Çoğunluk "İsviçre" der. Atatürk bunlara karşı çıkarak, Türkiye'nin en güzel memleket olduğunu söyler. Gökyüzüne doğru yükselen dağa bakar. Adının Hazar Baba olduğunu öğrenince Gölcük Gölü'nün "Hazar" olarak değiştirildiğini söyler. Köylüler etrafını sarınca da Atatürk:

- "Şimdiye kadar bu güzel yerleri görmede geç kaldığım için çok üzgünüm. Burada çok modern bir şehir kurduracağım.
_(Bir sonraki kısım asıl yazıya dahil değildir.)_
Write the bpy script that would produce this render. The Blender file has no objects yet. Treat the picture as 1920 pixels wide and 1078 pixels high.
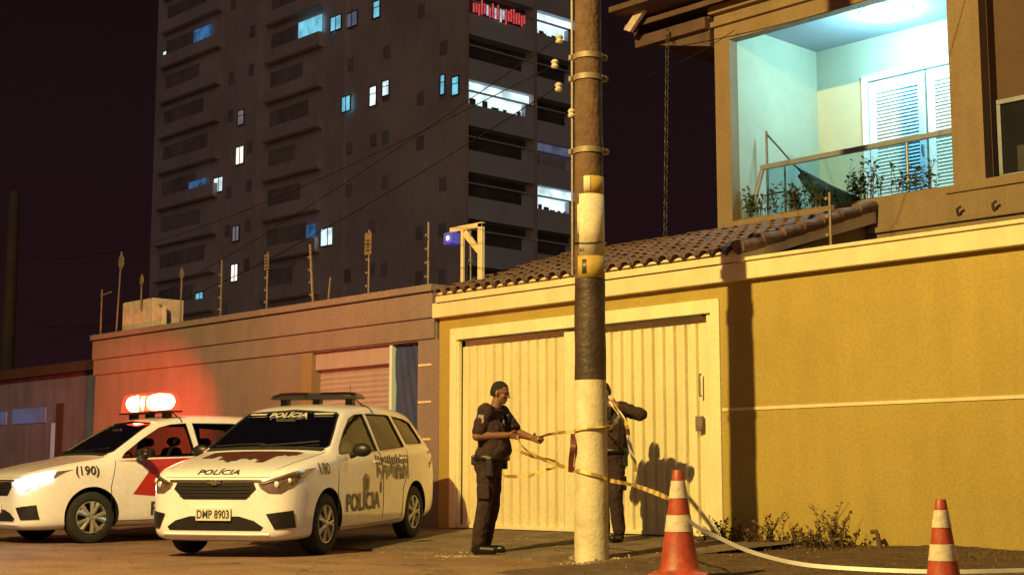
import bpy, bmesh, math, random
from mathutils import Vector, Matrix
from mathutils.bvhtree import BVHTree
from mathutils.geometry import delaunay_2d_cdt
R = math.radians
PI = math.pi
random.seed(7)
S = bpy.context.scene
COL = S.collection

# ------------------------------------------------------------------ camera
cam = bpy.data.cameras.new('camera')
cam.sensor_width = 36.0
cam.lens = 36.0 * 2700.0 / 1920.0
cam.clip_start = 0.1
cam.clip_end = 3000
camo = bpy.data.objects.new('camera', cam)
COL.objects.link(camo)
PITCH = 7.574
HEAD = 136.775
camo.location = (0, 0, 0.8)
camo.rotation_euler = (R(90 + PITCH), 0, R(HEAD - 90))
S.camera = camo

# ------------------------------------------------------------------ night sky, city glow, street lamp
w = bpy.data.worlds.new("World")
S.world = w
w.use_nodes = True
nt = w.node_tree
bg = nt.nodes['Background']
sky = nt.nodes.new('ShaderNodeTexSky')
sky.sky_type = 'NISHITA'
sky.sun_disc = False
sky.sun_elevation = R(-6)
sky.sun_rotation = R(200)
tc = nt.nodes.new('ShaderNodeTexCoord')
sp = nt.nodes.new('ShaderNodeSeparateXYZ')
ramp = nt.nodes.new('ShaderNodeValToRGB')
nt.links.new(tc.outputs['Generated'], sp.inputs[0])
nt.links.new(sp.outputs['Z'], ramp.inputs[0])
ramp.color_ramp.elements[0].position = 0.0
ramp.color_ramp.elements[0].color = (0.0165, 0.0056, 0.0066, 1)
ramp.color_ramp.elements[1].position = 0.45
ramp.color_ramp.elements[1].color = (0.0058, 0.0036, 0.0044, 1)
add = nt.nodes.new('ShaderNodeMixRGB')
add.blend_type = 'ADD'
add.inputs[0].default_value = 0.02
nt.links.new(ramp.outputs[0], add.inputs[1])
nt.links.new(sky.outputs[0], add.inputs[2])
nt.links.new(add.outputs[0], bg.inputs[0])
bg.inputs[1].default_value = 1.0


def light(name, kind, loc, power, color, **kw):
    l = bpy.data.lights.new(name, kind)
    l.energy = power
    l.color = color
    for k, v in kw.items():
        setattr(l, k, v)
    o = bpy.data.objects.new(name, l)
    o.location = loc
    COL.objects.link(o)
    return o


def aim(o, target):
    d = Vector(target) - o.location
    o.rotation_euler = d.to_track_quat('-Z', 'Y').to_euler()


glow = light('city_glow', 'SUN', (0, -30, 40), 0.26, (1.0, 0.74, 0.66), angle=R(70))
aim(glow, (-42, 20, 6))
LAMP = (-8.6, -1.0, 9.7)
light('street_lamp_light', 'POINT', LAMP, 16500, (1.0, 0.70, 0.20), shadow_soft_size=0.10)

S.view_settings.view_transform = 'Standard'
S.view_settings.look = 'None'
S.view_settings.exposure = 0.0
S.view_settings.gamma = 1.0


# ------------------------------------------------------------------ materials
def mat(name, color, rough=0.8, metal=0.0, var=0.0, vscale=3.0, bump=0.0, bscale=60.0, var2=None, emit=None,
        estr=0.0, stain=0.0, coat=0.0, spec=0.5, grit=0.0, gscale=90.0, cracks=0.0):
    m = bpy.data.materials.new(name)
    m.use_nodes = True
    n = m.node_tree
    b = n.nodes['Principled BSDF']
    c4 = tuple(color) + (1.0,)
    b.inputs['Base Color'].default_value = c4
    b.inputs['Roughness'].default_value = rough
    b.inputs['Metallic'].default_value = metal
    b.inputs['Coat Weight'].default_value = coat
    b.inputs['Specular IOR Level'].default_value = spec
    t = n.nodes.new('ShaderNodeTexCoord')
    if var > 0:
        nz = n.nodes.new('ShaderNodeTexNoise')
        nz.inputs['Scale'].default_value = vscale
        nz.inputs['Detail'].default_value = 6
        nz.inputs['Roughness'].default_value = 0.65
        n.links.new(t.outputs['Object'], nz.inputs['Vector'])
        cr = n.nodes.new('ShaderNodeValToRGB')
        cr.color_ramp.elements[0].position = 0.3
        cr.color_ramp.elements[1].position = 0.7
        d = var2 if var2 else tuple(max(0, c * (1 - var)) for c in color)
        cr.color_ramp.elements[0].color = tuple(d) + (1.0,)
        cr.color_ramp.elements[1].color = tuple(min(1, c * (1 + var * 0.35)) for c in color) + (1.0,)
        n.links.new(nz.outputs['Fac'], cr.inputs[0])
        out = cr.outputs[0]
        if stain > 0:
            mp = n.nodes.new('ShaderNodeMapping')
            mp.inputs['Scale'].default_value = (2.2, 2.2, 0.22)
            n.links.new(t.outputs['Object'], mp.inputs[0])
            n2 = n.nodes.new('ShaderNodeTexNoise')
            n2.inputs['Scale'].default_value = 2.0
            n2.inputs['Detail'].default_value = 8
            n.links.new(mp.outputs[0], n2.inputs['Vector'])
            c2 = n.nodes.new('ShaderNodeValToRGB')
            c2.color_ramp.elements[0].position = 0.38
            c2.color_ramp.elements[0].color = (1 - stain, 1 - stain, 1 - stain * 1.1, 1)
            c2.color_ramp.elements[1].position = 0.62
            c2.color_ramp.elements[1].color = (1, 1, 1, 1)
            n.links.new(n2.outputs['Fac'], c2.inputs[0])
            mx = n.nodes.new('ShaderNodeMixRGB')
            mx.blend_type = 'MULTIPLY'
            mx.inputs[0].default_value = 1.0
            n.links.new(out, mx.inputs[1])
            n.links.new(c2.outputs[0], mx.inputs[2])
            out = mx.outputs[0]
        n.links.new(out, b.inputs['Base Color'])
    if grit > 0:
        src = b.inputs['Base Color'].links[0].from_socket if b.inputs['Base Color'].links else None
        g = n.nodes.new('ShaderNodeTexNoise')
        g.inputs['Scale'].default_value = gscale
        g.inputs['Detail'].default_value = 3
        n.links.new(t.outputs['Object'], g.inputs['Vector'])
        gr_ = n.nodes.new('ShaderNodeValToRGB')
        gr_.color_ramp.elements[0].position = 0.36
        gr_.color_ramp.elements[1].position = 0.64
        gr_.color_ramp.elements[0].color = (1 - grit, 1 - grit, 1 - grit, 1)
        gr_.color_ramp.elements[1].color = (1 + grit * 0.6, 1 + grit * 0.6, 1 + grit * 0.6, 1)
        n.links.new(g.outputs['Fac'], gr_.inputs[0])
        mg = n.nodes.new('ShaderNodeMixRGB')
        mg.blend_type = 'MULTIPLY'
        mg.inputs[0].default_value = 1.0
        mg.inputs[1].default_value = c4
        if src:
            n.links.new(src, mg.inputs[1])
        n.links.new(gr_.outputs[0], mg.inputs[2])
        out2 = mg.outputs[0]
        if cracks > 0:
            vo = n.nodes.new('ShaderNodeTexVoronoi')
            vo.feature = 'DISTANCE_TO_EDGE'
            vo.inputs['Scale'].default_value = cracks
            wp = n.nodes.new('ShaderNodeTexNoise')
            wp.inputs['Scale'].default_value = 2.5
            n.links.new(t.outputs['Object'], wp.inputs['Vector'])
            va = n.nodes.new('ShaderNodeVectorMath')
            va.operation = 'MULTIPLY_ADD'
            va.inputs[1].default_value = (0.8, 0.8, 0.8)
            n.links.new(wp.outputs['Color'], va.inputs[0])
            n.links.new(t.outputs['Object'], va.inputs[2])
            n.links.new(va.outputs[0], vo.inputs['Vector'])
            c3 = n.nodes.new('ShaderNodeValToRGB')
            c3.color_ramp.elements[0].position = 0.0
            c3.color_ramp.elements[0].color = (0.35, 0.33, 0.3, 1)
            c3.color_ramp.elements[1].position = 0.012
            c3.color_ramp.elements[1].color = (1, 1, 1, 1)
            n.links.new(vo.outputs['Distance'], c3.inputs[0])
            mc = n.nodes.new('ShaderNodeMixRGB')
            mc.blend_type = 'MULTIPLY'
            mc.inputs[0].default_value = 1.0
            n.links.new(out2, mc.inputs[1])
            n.links.new(c3.outputs[0], mc.inputs[2])
            out2 = mc.outputs[0]
        n.links.new(out2, b.inputs['Base Color'])
    if bump > 0:
        nb = n.nodes.new('ShaderNodeTexNoise')
        nb.inputs['Scale'].default_value = bscale
        nb.inputs['Detail'].default_value = 5
        n.links.new(t.outputs['Object'], nb.inputs['Vector'])
        bp = n.nodes.new('ShaderNodeBump')
        bp.inputs['Strength'].default_value = bump
        bp.inputs['Distance'].default_value = 0.02
        n.links.new(nb.outputs['Fac'], bp.inputs['Height'])
        n.links.new(bp.outputs[0], b.inputs['Normal'])
    if emit:
        b.inputs['Emission Color'].default_value = tuple(emit) + (1.0,)
        b.inputs['Emission Strength'].default_value = estr
    return m


def glassmat(name, tint, rough=0.03, refl=1.0):
    m = bpy.data.materials.new(name)
    m.use_nodes = True
    n = m.node_tree
    n.nodes.remove(n.nodes['Principled BSDF'])
    o = n.nodes['Material Output']
    tr = n.nodes.new('ShaderNodeBsdfTransparent')
    tr.inputs[0].default_value = tuple(tint) + (1,)
    gl = n.nodes.new('ShaderNodeBsdfGlossy')
    gl.inputs['Roughness'].default_value = rough
    fr = n.nodes.new('ShaderNodeFresnel')
    fr.inputs[0].default_value = 1.5
    mx = n.nodes.new('ShaderNodeMixShader')
    n.links.new(fr.outputs[0], mx.inputs[0])
    n.links.new(tr.outputs[0], mx.inputs[1])
    n.links.new(gl.outputs[0], mx.inputs[2])
    n.links.new(mx.outputs[0], o.inputs[0])
    return m


M = {}
M['asphalt'] = mat('asphalt', (0.25, 0.145, 0.10), 0.85, var=0.40, vscale=1.3, bump=1.0, bscale=45, grit=0.40, gscale=55, cracks=0.5)
M['ground'] = mat('ground_soil', (0.04, 0.035, 0.03), 0.95, var=0.4, vscale=0.4)
M['pave'] = mat('sidewalk_concrete', (0.19, 0.135, 0.10), 0.9, var=0.55, vscale=2.2, bump=0.9, bscale=30, grit=0.35, gscale=45, cracks=0.9)
M['dirt'] = mat('dirt', (0.105, 0.058, 0.034), 0.97, var=0.6, vscale=3.5, bump=1.0, bscale=18, grit=0.5, gscale=40)
M['yellow'] = mat('yellow_stucco', (0.43, 0.315, 0.080), 0.85, var=0.14, vscale=0.7, bump=0.4, bscale=70, stain=0.07, grit=0.09, gscale=30)
M['cream'] = mat('cream_trim', (0.80, 0.66, 0.42), 0.8, var=0.10, vscale=4, bump=0.3, bscale=90, stain=0.10)
M['gate'] = mat('gate_paint', (0.88, 0.79, 0.52), 0.5, var=0.08, vscale=3, bump=0.15, bscale=40, stain=0.10, grit=0.08, gscale=40)
M['nbwall'] = mat('brown_stucco', (0.265, 0.20, 0.205), 0.88, var=0.20, vscale=0.8, bump=0.8, bscale=60, stain=0.08, grit=0.13, gscale=30)
M['shutter'] = mat('roller_shutter', (0.40, 0.32, 0.34), 0.5, var=0.1, vscale=2, stain=0.1)
M['tarp'] = mat('blue_tarp', (0.022, 0.055, 0.17), 0.6, var=0.3, vscale=5, bump=0.15, bscale=9)
M['tile'] = mat('clay_tile', (0.20, 0.115, 0.085), 0.9, var=0.5, vscale=6, bump=0.7, bscale=25)
M['house'] = mat('house_stucco', (0.28, 0.195, 0.115), 0.88, grit=0.12, gscale=38, var=0.12, vscale=1.5, bump=0.4, bscale=120, stain=0.12)
M['house2'] = mat('house_brown_stucco', (0.12, 0.07, 0.045), 0.9, var=0.15, vscale=1.5, bump=0.4, bscale=120)
M['balc'] = mat('balcony_plaster', (0.42, 0.45, 0.34), 0.9, var=0.10, vscale=2, bump=0.35, bscale=100)
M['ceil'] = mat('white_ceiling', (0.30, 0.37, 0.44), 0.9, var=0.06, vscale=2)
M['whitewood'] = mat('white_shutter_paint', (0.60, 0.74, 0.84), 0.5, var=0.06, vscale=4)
M['steel'] = mat('brushed_steel', (0.55, 0.52, 0.48), 0.35, 0.8, var=0.2, vscale=6)
M['darksteel'] = mat('dark_steel', (0.10, 0.09, 0.085), 0.5, 0.6, var=0.3, vscale=8)
M['rail'] = mat('rail_paint', (0.26, 0.28, 0.34), 0.45, 0.3, var=0.2, vscale=6)
M['glass'] = glassmat('clear_glass', (0.74, 0.88, 0.95))
M['darkglass'] = mat('dark_window_glass', (0.02, 0.02, 0.025), 0.12, var=0.3, vscale=2)
M['tower'] = mat('tower_render', (0.50, 0.40, 0.42), 0.95, var=0.28, vscale=0.16, stain=0.10)
M['tower2'] = mat('tower_pale_band', (0.46, 0.46, 0.56), 0.95, var=0.15, vscale=0.2)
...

Doğu, Yalova'nın bir benzerini bu kıyılarda görmüş olacak ve buraya medeniyet gelecek" der.

            Gazi Paşa, Ankara'ya döndüğü zaman Sivrice için 500 bin lira ödenek konulmasını ister. Topoğraflar, istihkâm subayları ile birlikte mühendisler bölgeye gidip, inceleme yaparlar. Devletin yapmaya teşebbüs ettiği ancak Atatürk’ün ölümünden sonra başlayamadığı bu yatırımı zaman içinde Elazığ ve bölge insanı yapmaya gayret etse de kanaatimce muvaffak olamadığı gibi insanımız Hazar Gölünden de uzaklaştırılmıştır. Bu uzaklaşmanın sonucudur ki, çoğunluğu Diyarbakırlı olan başka vilayetlerden gelen vatandaşların yazlık mekânı konumuna gelmiştir. Nitekim Gölü ziyaret ettiğimizde yazlık mekânların ve işletmelerin sahibinin çoğunlukla dışarıdan gelen vatandaşlarımız olduğunu da yerinde gördük. Ne hazindir ki çok cüzi yazlık mekân ve işletme hemşerilerimizin elinde kalmıştır. Turizm gelirleri açısından çok kıymetli olan bu topoğrafyanın bu şekilde sahipsiz bırakılmasının ya da çok yüksek meblağlar karşısında kontların ve işletmelerin il dışından gelen vatandaşlara verilmesinin mantığı da kavrayabilmiş değilim.

            Gelelim Hazar Baba Dağındaki kış turizmine. Muazzam yatırımlar yapılarak, oluşturulan turizm yerleşkelerinin hali ortada. Haber yapılınca bir bakıveriyorsunuz göstermelik bir çalışma ve ardından tekrar harabeleşme süreci. Ayrılan bütçelere ve paralara yazık oldu! İnsanları zorla bir yere taşıyarak, turizm potansiyelini yaratmak mümkün mü? Gölümüze küstürülen hemşerilerimiz için bir cazibe merkezine dönüştürülürse Hazar Baba Dağının insanımız nezdindeki kıymeti artacaktır. Yapılması gereken şey aslında çok basit. Kalıcı yerleşkeler ve konaklama merkezleri kurulmalı, insanımız için hafta sonu ulaşım araçları devreye alınmalı, sosyal medya ve paylaşım platformlarında bol bol reklamları yapılmalı. Ama nerde? Biz alıştık artık. Yap-İşlet- Devret Modeli değil, Destek Al- Yap- Baktın Yürümüyor Çürüt Modeli daha muteber oldu.